Ter Minassian’ın özgünlüğü
Ermeni katliamlarının soykırım olarak anılmaya başladığı 1965, tarihyazımı açısından da bir dönüm noktası oldu. Soykırımın tanınması talebi, maalesef resmi inkar siyaseti ile terörize edilecekti. Bu durum, dönem tarihçilerini içinden çıkılmaz bir ispat çabasına sürükledi ve bunun arazları günümüze kadar sürdü. İnkar-ispat hipnozunun gölgesinde Ermeni Soykırımı ve aslında genel olarak Ermeni ve bölge tarihyazımı, tarafların birbirlerine ‘objektif’ anlatı ve belgelerle salvolar savurduğu bir arşivler savaşına dönüşecekti; neredeyse tümden erkeklerin hakim olduğu bir alanda, tamamen erkek tavır ve diliyle ve büyük ölçüde güçlü erkeklerin (devlet adamlarının, diplomatların, bürokratların) anlatılarına yaslanarak süren ve birbirini besleyen bir çatışma. Bu çatışmanın en vahim kurbanlarından biri mağdurların dilinde üretilmiş kaynakların kenara itilmesi olacaktı. Fransa, bu dönemde filizlenecek yeni tarihsel anlatının önemli merkezlerindendi. İşte Anahide Ter Minassian’ın soykırım hakkındaki bildiğim ilk makalesi tam bu dönemde Fransız Esprit dergisinde yayınlanır. 1969 yılında ise tarih profesörü olarak Sorbonne Üniversitesi’nde çalışmaya başladı. Oldukça zorlu geçen uzun süreli hastalığına rağmen ölümüne kadar araştırmalarına devam etmekte, yazmakta ısrar etti.
‘Kadın Eli’nin farkı
1965 yılından başlayarak bugüne kadar Anahide Ter Minassian’ın eserlerine bakarsanız yukarıda bahsettiğim tablonun ötesinde, oldukça özgün bir yere sahip olduğu görülür. Şüphesiz ki, bu birçok etken yanında erkek egemen bir siyasal tarih alanına ‘kadın elinin değmesinin’ de yarattığı farktı. Her şeyden önce onun ilgisi yalnızca 1915’e sıkışmamıştır. Ter Minassian, 1800’lerin son çeyreğinden başlayarak tarihlerinin en sarsıntılı dönemini yaşayan Ermenilerin global hikayesini yazdı. O çalışmalarını ne inkârcı safsatalara rehin bırakır ne de Ermenilerin serüvenini sadece mağduriyete indirger.

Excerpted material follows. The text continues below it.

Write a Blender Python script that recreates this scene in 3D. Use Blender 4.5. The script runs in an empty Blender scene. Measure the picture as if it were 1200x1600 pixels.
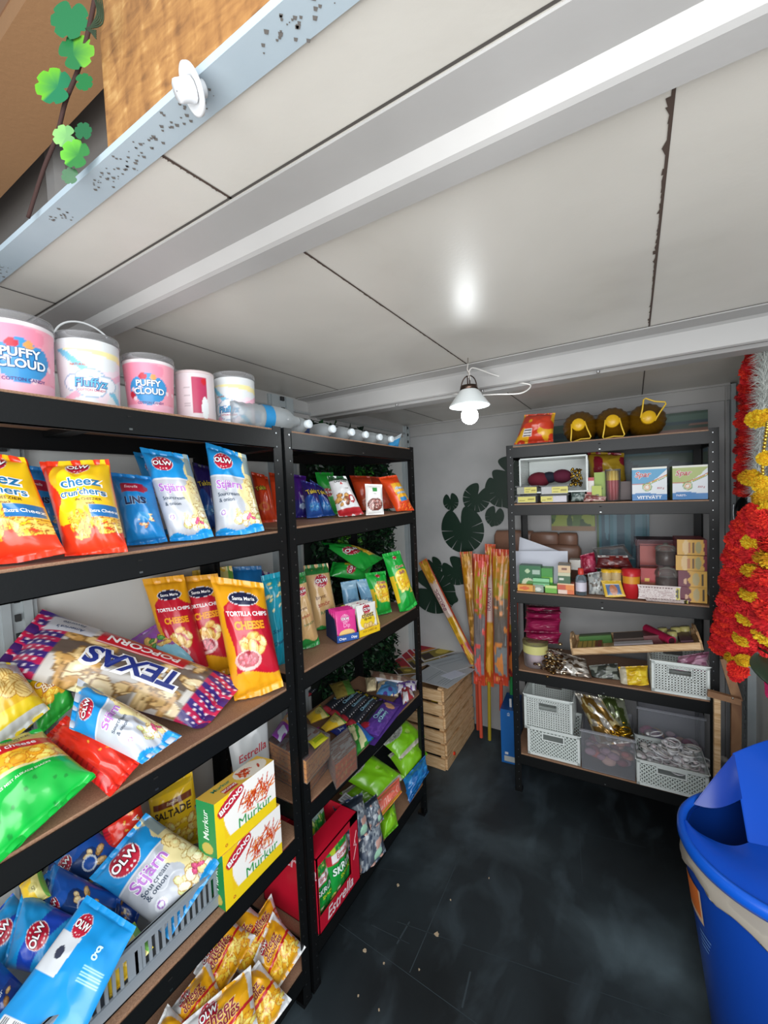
import bpy, math, random
import numpy as np
from mathutils import Vector, Matrix
# ------------------------------------------------------------------ camera, light, exposure
SC = bpy.context.scene
COL = SC.collection
CAM = dict(cx=0.942, cy=-0.9705, cz=1.6839, yaw=0.5429, pitch=-0.0494, roll=-0.0425, f=647.1)
def _axes():
    y, p, r = CAM['yaw'], CAM['pitch'], CAM['roll']
    f = np.array([-math.sin(y)*math.cos(p), math.cos(y)*math.cos(p), math.sin(p)])
    rt = np.array([math.cos(y), math.sin(y), 0.]); up = np.cross(rt, f)
    c, s = math.cos(r), math.sin(r)
    return f, c*rt+s*up, -s*rt+c*up
FW, RT, UP = _axes()
C0 = np.array([CAM['cx'], CAM['cy'], CAM['cz']])
cd = bpy.data.cameras.new('camera'); cam = bpy.data.objects.new('camera', cd); COL.objects.link(cam)
cd.sensor_fit = 'HORIZONTAL'; cd.sensor_width = 36; cd.lens = 36*CAM['f']/1200; cd.clip_start = .02
cam.matrix_world = Matrix(((RT[0], UP[0], -FW[0], C0[0]), (RT[1], UP[1], -FW[1], C0[1]), (RT[2], UP[2], -FW[2], C0[2]), (0, 0, 0, 1)))
SC.camera = cam
W = bpy.data.worlds.new('daylight'); SC.world = W; W.use_nodes = True
W.node_tree.nodes['Background'].inputs[0].default_value = (.80, .90, 1, 1)
W.node_tree.nodes['Background'].inputs[1].default_value = .42
def area(name, loc, rot, sx, sy, power, col):
    l = bpy.data.lights.new(name, 'AREA'); l.shape = 'RECTANGLE'; l.size = sx; l.size_y = sy; l.energy = power; l.color = col
    o = bpy.data.objects.new(name, l); COL.objects.link(o); o.location = loc; o.rotation_euler = rot; return o
# daylight falling in through the open front of the container (behind the photographer)
area('daylight_opening', (1.25, -1.5, 1.75), (math.radians(74), 0, math.radians(28)), 1.7, 1.2, 40, (.96, .98, 1))
area('daylight_ground_bounce', (0.9, -1.7, .8), (math.radians(140), 0, math.radians(5)), 2.0, 1.0, 26, (1, .98, .95))
vs = SC.view_settings
vs.view_transform = 'Standard'; vs.look = 'None'; vs.gamma = 1; vs.use_curve_mapping = False; vs.exposure = 0.12
SC.cycles.use_denoising = True
SC.cycles.max_bounces = 8; SC.cycles.transparent_max_bounces = 24

# ------------------------------------------------------------------ helpers
def ray(px, py): return FW + (px-600)/CAM['f']*RT - (py-800)/CAM['f']*UP
def hit(px, py, p0, n):
    d = ray(px, py); n = np.array(n, float); return C0 + d*((np.array(p0)-C0)@n/(d@n))
def at(px, py, ax, val):
    d = ray(px, py); return C0 + d*((val-C0[ax])/d[ax])
def lin(c):
    c = np.asarray(c, float); return np.where(c <= .04045, c/12.92, ((c+.055)/1.055)**2.4)
def hx(s): return np.array([int(s[i:i+2], 16)/255 for i in (0, 2, 4)])
def unit(v): v = np.array(v, float); return v/np.linalg.norm(v)
def hsh(a, b, s=0):
    v = np.sin(a*127.1+b*311.7+s*74.7)*43758.5453; return v-np.floor(v)
def vnoise(x, y, s=0):
    xi, yi = np.floor(x), np.floor(y); xf, yf = x-xi, y-yi
    xf = xf*xf*(3-2*xf); yf = yf*yf*(3-2*yf)
    a = hsh(xi, yi, s)*(1-xf)+hsh(xi+1, yi, s)*xf; b = hsh(xi, yi+1, s)*(1-xf)+hsh(xi+1, yi+1, s)*xf
    return a*(1-yf)+b*yf

MATS = {}
def newmat(name):
    m = bpy.data.materials.new(name); m.use_nodes = True; nt = m.node_tree
    return m, nt, nt.nodes['Principled BSDF']
def attr_mat(name, rough, metal=0, coat=0, bump=0, bscale=60, spec=.5, crease=False, rvar=0):
    m, nt, b = newmat(name)
    a = nt.nodes.new('ShaderNodeAttribute'); a.attribute_name = 'Col'
    nt.links.new(a.outputs['Color'], b.inputs['Base Color'])
    b.inputs['Roughness'].default_value = rough; b.inputs['Metallic'].default_value = metal
    b.inputs['Coat Weight'].default_value = coat; b.inputs['Coat Roughness'].default_value = .12
    b.inputs['Specular IOR Level'].default_value = spec
    if bump or rvar:
        tc = nt.nodes.new('ShaderNodeTexCoord'); n = nt.nodes.new('ShaderNodeTexNoise')
        n.inputs['Scale'].default_value = bscale; n.inputs['Detail'].default_value = 3
        nt.links.new(tc.outputs['Object'], n.inputs['Vector'])
        if crease: n.noise_type = 'RIDGED_MULTIFRACTAL'; n.inputs['Distortion'].default_value = .6; n.inputs['Roughness'].default_value = .45
        if bump:
            bp = nt.nodes.new('ShaderNodeBump'); bp.inputs['Strength'].default_value = bump; bp.inputs['Distance'].default_value = .012 if crease else .004
            nt.links.new(n.outputs['Fac'], bp.inputs['Height']); nt.links.new(bp.outputs['Normal'], b.inputs['Normal'])
        if rvar:
            mr = nt.nodes.new('ShaderNodeMapRange'); mr.inputs[3].default_value = rough-rvar; mr.inputs[4].default_value = rough+rvar
            nt.links.new(n.outputs['Fac'], mr.inputs[0]); nt.links.new(mr.outputs[0], b.inputs['Roughness'])
    MATS[name] = m; return m
attr_mat('foil', .33, 0, .35, .5, 13, crease=True)
attr_mat('silverfoil', .26, .55, .2, .7, 16, crease=True)
attr_mat('card', .45, 0, .12, .05, 30)
attr_mat('paper', .7)
attr_mat('plastic', .32, 0, 0, .04, 40)
attr_mat('matte', .85, 0, 0, .2, 90)
attr_mat('metal', .3, 1, 0, .05, 80)
attr_mat('blacksteel', .42, 0, 0, .05, 200, .36)
attr_mat('steel', .45, .6, 0, .05, 20, rvar=.12)
attr_mat('fluff', .9, 0, 0, .6, 160)
attr_mat('leaf', .45, 0, .1, .1, 60)
attr_mat('print', .5, 0, .2)
def clear_mat(name, tint, alpha, rough=.08):
    m, nt, b = newmat(name); nt.nodes.remove(b)
    out = nt.nodes['Material Output']; tr = nt.nodes.new('ShaderNodeBsdfTransparent'); tr.inputs[0].default_value = (*tint, 1)
    p = nt.nodes.new('ShaderNodeBsdfPrincipled'); a = nt.nodes.new('ShaderNodeAttribute'); a.attribute_name = 'Col'
    nt.links.new(a.outputs['Color'], p.inputs['Base Color']); p.inputs['Roughness'].default_value = rough
    fr = nt.nodes.new('ShaderNodeFresnel'); fr.inputs[0].default_value = 1.45
    ad = nt.nodes.new('ShaderNodeMath'); ad.operation = 'ADD'; ad.use_clamp = True; ad.inputs[1].default_value = alpha
    mx = nt.nodes.new('ShaderNodeMixShader'); nt.links.new(fr.outputs[0], ad.inputs[0]); nt.links.new(ad.outputs[0], mx.inputs[0])
    nt.links.new(tr.outputs[0], mx.inputs[1]); nt.links.new(p.outputs[0], mx.inputs[2]); nt.links.new(mx.outputs[0], out.inputs[0])
    MATS[name] = m
clear_mat('clear', (.97, .98, .98), .10)
clear_mat('frosted', (.93, .93, .95), .12, .3)
clear_mat('pet', (.93, .95, .96), .30, .1)
clear_mat('wrap', (.98, .98, .98), .05, .15)

def proc_mat(name, build): 
    m, nt, b = newmat(name); build(nt, b); MATS[name] = m
def ramp(nt, stops):
    r = nt.nodes.new('ShaderNodeValToRGB'); e = r.color_ramp.elements
    while len(e) < len(stops): e.new(.5)
    for k, (p, c) in enumerate(stops): e[k].position = p; e[k].color = (*lin(hx(c)), 1)
    return r
def noise_node(nt, scale, detail=4, vec=None, dist=0, stretch=None):
    n = nt.nodes.new('ShaderNodeTexNoise'); n.inputs['Scale'].default_value = scale; n.inputs['Detail'].default_value = detail; n.inputs['Distortion'].default_value = dist
    tc = nt.nodes.new('ShaderNodeTexCoord'); src = tc.outputs['Object']
    if stretch:
        mp = nt.nodes.new('ShaderNodeMapping'); mp.inputs['Scale'].default_value = stretch; nt.links.new(src, mp.inputs[0]); src = mp.outputs[0]
    nt.links.new(src, n.inputs['Vector']); return n
def bumpn(nt, b, src, st, dist=.003):
    bp = nt.nodes.new('ShaderNodeBump'); bp.inputs['Strength'].default_value = st; bp.inputs['Distance'].default_value = dist
    nt.links.new(src, bp.inputs['Height']); nt.links.new(bp.outputs['Normal'], b.inputs['Normal'])
def m_floor(nt, b):
    # worn black-stained boards: smears, scuffs, thin joints
    n = noise_node(nt, 1.1, 9, dist=.3); r = ramp(nt, [(.34, '12171a'), (.50, '262f34'), (.68, '55646b')])
    nt.links.new(n.outputs['Fac'], r.inputs[0])
    n2 = noise_node(nt, 7, 10, dist=.5, stretch=(1, .5, 1)); r2 = ramp(nt, [(.50, '000000'), (.80, '4a5860')])
    nt.links.new(n2.outputs['Fac'], r2.inputs[0])
    mx = nt.nodes.new('ShaderNodeMix'); mx.data_type = 'RGBA'; mx.blend_type = 'ADD'; mx.inputs[0].default_value = .5
    nt.links.new(r.outputs[0], mx.inputs[6]); nt.links.new(r2.outputs[0], mx.inputs[7])
    nt.links.new(mx.outputs[2], b.inputs['Base Color'])
    mr = nt.nodes.new('ShaderNodeMapRange'); mr.inputs[3].default_value = .42; mr.inputs[4].default_value = .75
    nt.links.new(n2.outputs['Fac'], mr.inputs[0]); nt.links.new(mr.outputs[0], b.inputs['Roughness'])
    b.inputs['Specular IOR Level'].default_value = .4
    bumpn(nt, b, n2.outputs['Fac'], .15)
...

Ermeni devrimciliğinin doğuşu ve siyasal/ideolojik kaynaklarından, soykırıma; diaspora maceralarından, nüfus hareketlerine, kent tarihlerine; Ermenistan Cumhuriyeti’nin kuruluşundan, Sovyet ve sonrası deneyime oldukça geniş bir konu dağarcığı onun titiz, eleştirel ve oldukça sürükleyici kaleminde dile geldi. Yazıları Fransızca dışında İngilizce, Türkçe, Farsça ve İtalyanca yayımlandı. Ter Minassian ne kendinden önceki kuşak gibi sadece ‘cemaatine’ seslendi, ne de kendi kuşağındaki birçokları gibi laf yetiştirme kaygısı taşıdı. Sayfalarında Ermenilerin sesini duyulur kıldı: Anahide Ter Minassian kadar tür (anı, süreli yayın, basılı eser) ve siyasal pozisyon olarak çoğul Ermenice kaynağı yaygınca kullanan tarihçi oldukça azdır.
Ter Minassian’ın öncülüğü
Çok büyük bir üzüntüm onu şahsen tanıyamamış olmamdır. Ancak Anahide Ter Minassian’ın tarihçiliğinin nüansı, aktörlere tutkulu mesafeliliği, etik pozisyonu ve berraklığı bende hep derin hayranlık ve ilham uyandırmıştır. Özellikle 1989’da yayınlanan ‘Van 1915’ makalesi başucu okumalarımdan olagelmiştir. Ermeni tarihyazımında onun öncülerinden olduğu madunu travmanın tutsaklığının ötesine çıkarma çabasının üzerine bir tuğla da bizler koyabilirsek, ne mutlu.
Anahide Ter Minassian’ın müzisyen ve gazeteci olan annesi Armenuhi Ter Garabedian, 1946 yılında Muşlu Gülizar’ın unutulmaya yüz tutmuş çığlığını Fransa’da kitaplaştırıp ona yeni bir ses vermişti. Anahide ise binlerce Gülizar’ın, binlerce Keğam’ın her duygudan, diyalektten çoksesli ezgisini bağırmadan, detone olmadan, yorulmadan kulaklarımıza fısıldadı.